Three Simple Things that would have made the Fox News GOP Debate more Debate-y

I write this fully aware that the media model of debate – the “joint press conference” as debate scholars have called it, is here to stay. And it’s doubly worse because most people who watched the Fox News GOP debate (either one of them) got something out of them about the candidates that helped them align their views and size up their feelings about these candidates. As rhetorical events, these media debates are very valuable – they allow audiences opportunity to identify and divide with candidates based on their expressions of argument, identity, proof, or otherwise.

So this is not a post about how media debates are terrible. This is a post about how media debates are not great debates – but they so easily could be.

Here are three simple things Fox News or any media debate model host could do to improve the debate, and improve what we get out of the debates from the candidates. 

1. Have A Singular, Common Topic for Everyone

Instead of just bounding around asking the candidates for their opinions on things, Set a topic, Announce it beforehand. Do some pieces on it on your channel. Have experts come in and brief the audience on the key factors involved in this topic. When the debate happens, the candidates and the viewers will both be well-informed. Everyone will get much more out of the debate in terms of figuring out who is worthy of support. It would help the candidates angle what they are talking about ahead of time, so you won’t get answers that stray away from the thing you want the debate to be about.

But if one topic won’t sustain a two hour debate program, have 2 or 3, even 4 topics and swap them out. Good debates that end not with agreement, but with value and insight, are based on agreement and common purpose. Two or more speakers working on the same question give everyone more insight into the issue, its value, and where the candidate sits in the view of the audience member.

2. Have Less Participants

Less people having to talk at once or share time means longer responses that hopefully might go deeper or, more importantly, spark deeper questioning and investigation on the issue by the audience. Tonight Fox moved in this direction by pairing off candidates against one another for direct exchanges. This was sometimes good, sometimes a bust. I think that doing it as a part of the debate format, along with the singular topic idea, would generate the sort of exchanges that benefit the election and the process. 

If you want to have that many people in a debate, run it like a competition with different rounds for us to watch. Mix it up, go round-robin, but don’t have so many people responding at once. Keeping it to a limited number of people helps a lot with the further suggestions I’m going to make – even if that limitation is just topics or time.

3. Assign Sides and Allow for Refutation

Debate is like an economy – it doesn’t work unless there is active, continuous exchange that people believe is real. This could happen in televised political debates if one candidate was assigned to present his or her plan for an issue, and the other one could respond to it.

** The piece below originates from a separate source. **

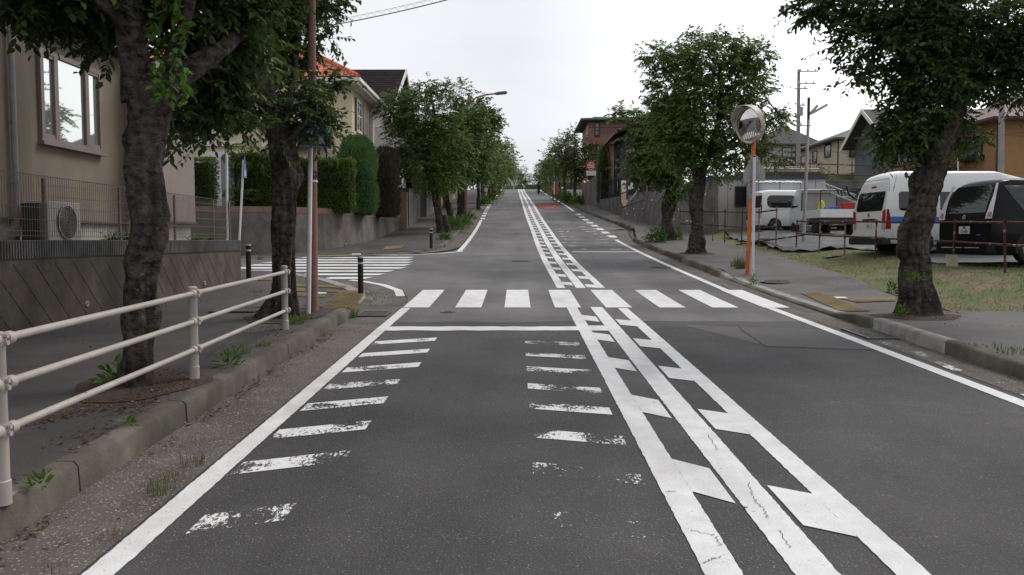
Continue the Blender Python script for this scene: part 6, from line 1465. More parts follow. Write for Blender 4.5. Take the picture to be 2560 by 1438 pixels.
for y_, ww in ((408, .6), (443, .85)): z_ = P(0, y_, q.y).z; m_ = MB(); m_.box(c.x-kx*ww*.75, c.x+kx*ww*.75, c.y-.012, c.y-.001, z_-.012, z_+.002); m_.build('bracket_rail', GALV, pl_)
# bus stop sign (red hoop) and cream timetable board
q = PG(1464, 524, .15); e = empty('bus_stop_sign', q, 'red hooped bus stop sign with round red plate and white board', 'bus stop sign'); Yb = q.y
Z = lambda py: P(0, py, Yb).z
XX = lambda px: P(px, 450, Yb).x
xl, xr_ = XX(1466), XX(1488.5); xc = (xl+xr_)/2; rr_ = (xr_-xl)/2; m_ = MB(); m_.tube([(XX(1464), Yb, q.z), (xl, Yb, Z(430))] + [(xc - rr_*math.cos(t), Yb, Z(415) + rr_*math.sin(t)) for t in np.linspace(0, math.pi, 14)] + [(xr_, Yb, Z(425))], .036, 10); m_.build('hoop_pole', REDS, e, smooth=True)
zc = Z(416); r_ = rr_*.86
m_ = MB(); m_.lathe([(r_, 0), (r_, .03), (0, .031)], (xc, Yb+.0, zc), 30, (0, -1, 0)); dsc = m_.build('round_plate', SIGNW, e)
m_ = MB(); m_.lathe([(r_*.86, .034), (0, .035)], (xc, Yb, zc), 30, (0, -1, 0)); m_.build('red_disc', REDS, dsc)
m_ = MB(); m_.box(xc-r_*.8, xc+r_*.8, Yb-.042, Yb-.037, zc-.13, zc+.1); m_.build('white_band', SIGNW, dsc); text('調友坂', (xc, Yb-.046, zc-.015), (1, 0, 0), (0, 0, 1), .2, REDS, dsc, 'stop_name', .002); text('湘南バス', (xc, Yb-.046, zc+.17), (1, 0, 0), (0, 0, 1), .09, SIGNW, dsc, 'small_lettering', .002)
m_ = MB(); m_.box(XX(1465), XX(1490), Yb-.03, Yb+.01, Z(440), Z(427.5)); bd = m_.build('name_board', SIGNW, e)
for dz_, s_, mm in ((.09, '▽ ――― ―――', PTXT), (-.02, '▽ ・・ ・・', REDS)): text(s_, ((XX(1465)+XX(1490))/2, Yb-.034, (Z(440)+Z(427.5))/2+dz_), (1, 0, 0), (0, 0, 1), .07, mm, bd, 'board_lettering', .001)
q = PG(1562, 551, .14); e = empty('bus_stop_board', q, 'cream bus stop timetable board with rounded red top on a thin pole', 'bus stop sign'); Yb = q.y; xc = P(1561, 500, Yb).x
Z = lambda py: P(0, py, Yb).z
m_ = MB(); m_.tube([q, (xc, Yb, Z(515))], .025, 8); m_.build('pole', mat('thin_pole', (.2, .15, .14), rough=.7), e); hw_ = 8.2*Yb/F
pts = [(xc-hw_, Z(505)), (xc-hw_, Z(466))] + [(xc - hw_*math.cos(t), Z(466) + hw_*math.sin(t)) for t in np.linspace(.15, math.pi-.15, 12)] + [(xc+hw_, Z(466)), (xc+hw_, Z(505)), (xc+.03, Z(517)), (xc-.03, Z(517))]
m_ = MB(); m_.prism([(x, Yb-.03, z) for x, z in pts], (0, 1, 0), .05); bd = m_.build('board', CREAM, e)
m_ = MB(); m_.prism([(xc - hw_*.88*math.cos(t), Yb-.036, Z(465) + hw_*.85*math.sin(t)) for t in np.linspace(0, math.pi, 14)], (0, 1, 0), .005); m_.build('red_top', mat('faded_red', (.40, .09, .05), rough=.6), bd)
m_ = MB(); m_.box(xc-hw_*.75, xc+hw_*.75, Yb-.036, Yb-.031, Z(500), Z(481)); m_.build('timetable', mat('timetable_ochre', (.58, .43, .22), (.5, .36, .18), scale=12, rough=.6), bd)
m_ = MB(); m_.box(xc-hw_*.75, xc+hw_*.75, Yb-.036, Yb-.031, Z(480), Z(466)); m_.build('name_panel', SIGNW, bd); text('調友坂', (xc, Yb-.04, Z(470.5)), (1, 0, 0), (0, 0, 1), .07, BLACKM, bd, 'stop_name', .001)
# farther posts
def simple_post(name, label, cat, px, pyb, pyt, r, m, sign=None, dz=.15, col=None, sy=0):
    q = PG(px, pyb, dz); e = empty(name, q, label, cat); t_ = P(px, pyt, q.y); m_ = MB(); m_.tube([q, t_], r, 10); m_.build('pole', m, e, smooth=True)
    if sign:
        c_ = P(px + sign[0], sign[1], q.y - .06); m_ = MB(); rr = sign[2]*q.y/F
        if sign[3] == 'round': m_.lathe([(rr, 0), (rr, .02), (0, .02)], c_, 20, (0, -1, 0))
        else: m_.prism([(c_.x-rr*.4, c_.y, c_.z-rr), (c_.x+rr*.4, c_.y, c_.z-rr), (c_.x+rr*.45, c_.y, c_.z-rr*.3), (c_.x, c_.y, c_.z+rr), (c_.x-rr*.45, c_.y, c_.z-rr*.3)], (0, 1, 0), .015)
        m_.build('sign_plate', BLUE, e)
    return e
simple_post('sign_post', 'white post with a narrow blue sign far along the right kerb', 'sign post', 1385.5, 494, 440, .05, POSTW, (-1, 446, 7, 'p'))
simple_post('sign_post', 'distant white post with a small round blue sign on the left side', 'sign post', 1256.5, 476, 441, .05, POSTW, (0, 447, 3, 'round'))
e = simple_post('red_box_post', 'small red box on a post behind the far blue sign', 'box', 1389, 490, 478, .04, BLACKM); m_ = MB(); c_ = wl(e); m_.box(c_.x-.22, c_.x+.22, c_.y-.2, c_.y+.2, c_.z+.3, c_.z+1.1); m_.build('box', REDS, e, bevel=.03)
simple_post('white_marker_post', 'thick white marker post near the red box', 'post', 1405, 489, 468, .13, WHITE)
# street lights
def street_light(label, px, pyb, arm, m=POSTB, r=.07, band=True):
    q = PG(px, pyb, .13); e = empty('street_light', q, label, 'street light', 'street lights along the left row'); Y = q.y; pts = [P(a, b, Y) for a, b in arm]
    m_ = MB(); m_.tube([q, pts[0]] + pts[1:], [r, r*.8] + [r*.5]*(len(pts)-1), 12); m_.build('pole', m, e, smooth=True)
    a, b = pts[-2], pts[-1]; m_ = MB(); d = (b-a).normalized(); m_.tube([b - d*.05, b + d*.1, b + d*.62, b + d*.72], [.05, .1, .11, .05], 10); m_.build('lamp_head', mat('lamp_dark', (.14, .15, .17), rough=.5), e, smooth=True)
    if band: m_ = MB(); m_.lathe([(r*.95+.006, 0), (r*.95+.006, .35)], Vector((q.x, q.y, P(0, 470, Y).z)), 14); m_.build('number_band', BLACKM, e)
street_light('brown street light with a long curved arm over the left tree row', 1164.5, 546, [(1163, 300), (1168, 268), (1190, 244), (1215, 237), (1238, 234.5)], band=True, r=.095)
street_light('small distant street light above the crest of the road', 1284, 474, [(1285, 402), (1290, 397), (1298, 394)], r=.07, m=GALV, band=False)
# lamp pole in the parking lot
q = P(2009, 584, 27.6); q.z = Hb(q.x, q.y); e = empty('lamp_pole', q, 'grey lamp pole with two fluorescent tubes in the parking lot', 'lamp pole'); m_ = MB(); m_.tube([q, P(2017, 400, 27.6), P(2021, 300, 27.6)], [.062, .055, .05], 12); m_.build('pole', GALV, e, smooth=True)
m_ = MB(); m_.tube([P(2021, 300, 27.6), P(2022, 244, 27.6)], .048, 12); m_.build('rusty_top', RUST, e)
for a, b in (((2023, 287), (2069, 261)), ((2026, 283), (2045, 263))):
    a, b = P(*a, 27.6), P(*b, 27.4); m_ = MB(); m_.tube([a, a.lerp(b, .15), b], [.02, .045, .045], 8); m_.build('tube_lamp', mat('lamp_ivory', (.6, .58, .5), rough=.5), e)
# utility poles
def utility_pole(label, px, Y, zb0, pyt, r0, r1, arms=(), trans=True, m=None):
    b = P(px, 440, Y); b.z = zb0; t_ = P(px+1, pyt, Y); e = empty('utility_pole', b, label, 'utility pole', 'utility poles behind the lot'); m_ = MB(); m_.tube([b, t_], [r0, r1], 14); m_.build('pole', mat('pole_concrete', (.33, .31, .3), (.26, .24, .235), scale=2, rough=.9), e, smooth=True)
    for (py, xa, xb_) in arms:
        z_ = P(0, py, Y).z; m_ = MB(); m_.box(P(xa, 0, Y).x, P(xb_, 0, Y).x, Y-.18, Y-.1, z_-.04, z_+.04); a_ = m_.build('crossarm', GALV, e)
        for k in range(3):
            x_ = P(xb_, 0, Y).x - .2 - k*.55; m_ = MB(); m_.lathe([(.05, 0), (.07, .05), (.05, .1), (.06, .15), (0, .17)], (x_, Y-.14, z_+.04), 8); m_.build('insulator', WHITE, a_)
    if trans: m_ = MB(); x_ = P(px+10, 0, Y).x; m_.lathe([(.16, 0), (.17, .05), (.17, .6), (.15, .65), (0, .66)], (x_, Y-.15, P(0, 292, Y).z), 14); m_.build('transformer', mat('transformer_grey', (.35, .38, .42), rough=.5), e)
    return e
utility_pole('tall thin utility pole with crossarms above the dark roofed house', 1996, 62, 4, 174, .19, .11, ((182, 1997, 2047), (213, 1997, 2043), (225, 1990, 2022), (266, 1997, 2018), (317, 1990, 2033)))
utility_pole('thick grey utility pole in front of the orange brown house', 2505, 40.5, 2.2, 120, .15, .12, (), False)
e = empty('overhead_wires', P(2050, 370, 50), 'thin sagging overhead wires in front of the cream and grey houses', 'cables')
for (a, b, sg2) in (((1998, 352, 60), (2505, 330, 41), .8), ((1998, 360, 60), (2505, 340, 41), .9), ((1998, 345, 60), (2600, 325, 41), .6), ((2505, 338, 41), (2700, 332, 36), .1), ((1998, 372, 60), (2200, 368, 55), .3), ((1700, 170, 75), (1997, 317, 62), .4)):
    a = P(*a); b = P(*b); m_ = MB(); m_.tube([a.lerp(b, i/14) - Vector((0, 0, sg2*math.sin(math.pi*i/14))) for i in range(15)], .012, 4); m_.build('wire', BLACKM, e)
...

Then the first candidate would get an opportunity to respond to the response – the act of refutation. Such an addition would provide a lot of depth and a lot more comparison would be forced, compared to a journalist asking a candidate to “respond to what he or she said about you 3 weeks ago.” That’s an invitation to speak about whatever you want. Instead, response being expected after critique means we get a chance to hear more detailed information about a policy from the candidate in a pressure situation. After this ends, the roles can reverse, and the same issue could be kept. 

Refutation is an incredibly important part of debate because it allows a speaker to rebuild and engage the speech of an opponent directly. Without it, you really only have a claim-making festival instead of a debate: Speakers need opportunity to support claims in ways that they would not predict. Opponents directly refuting or critiquing their claims will give them a chance to make explanations that they might not have thought of as important, but audiences might.

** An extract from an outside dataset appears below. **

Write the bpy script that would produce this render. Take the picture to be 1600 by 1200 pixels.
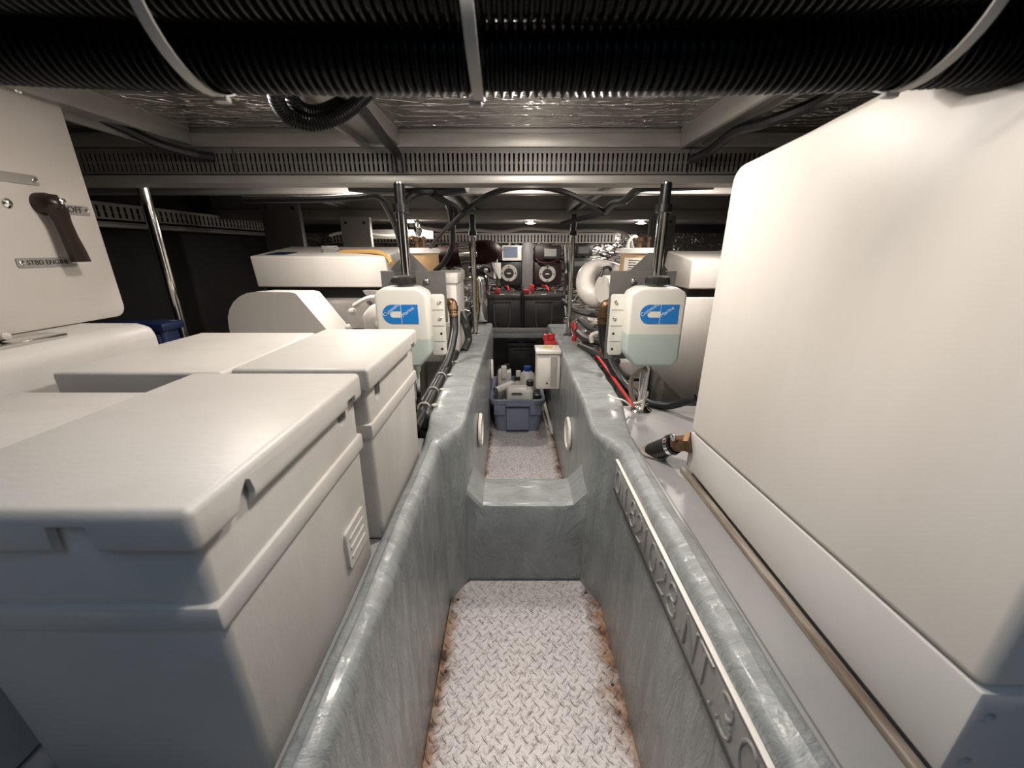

In the end, debates are only as good as the clash they generate. I don’t mean heat, or anger, or confrontation, but clash in terms of disagreement of all kinds. Its that expression of disagreement and the response to it, the shoring up of it, and the further articulation of the ideas involved that make debate far more than a showcase of ideas, but a very powerful tool for the investigation of reasons and the development of claims and other reasons that might not appear through solo investigation.

The current media debate format is great for rhetoric and identification with candidates. But it’s only as good as the predictive power of the journalists and candidates involved. Debate humbles us all by revealing, through the generation of clash, issues and ideas that require reasoned discussion that we may never have thought of, and would not have pursued, on our own.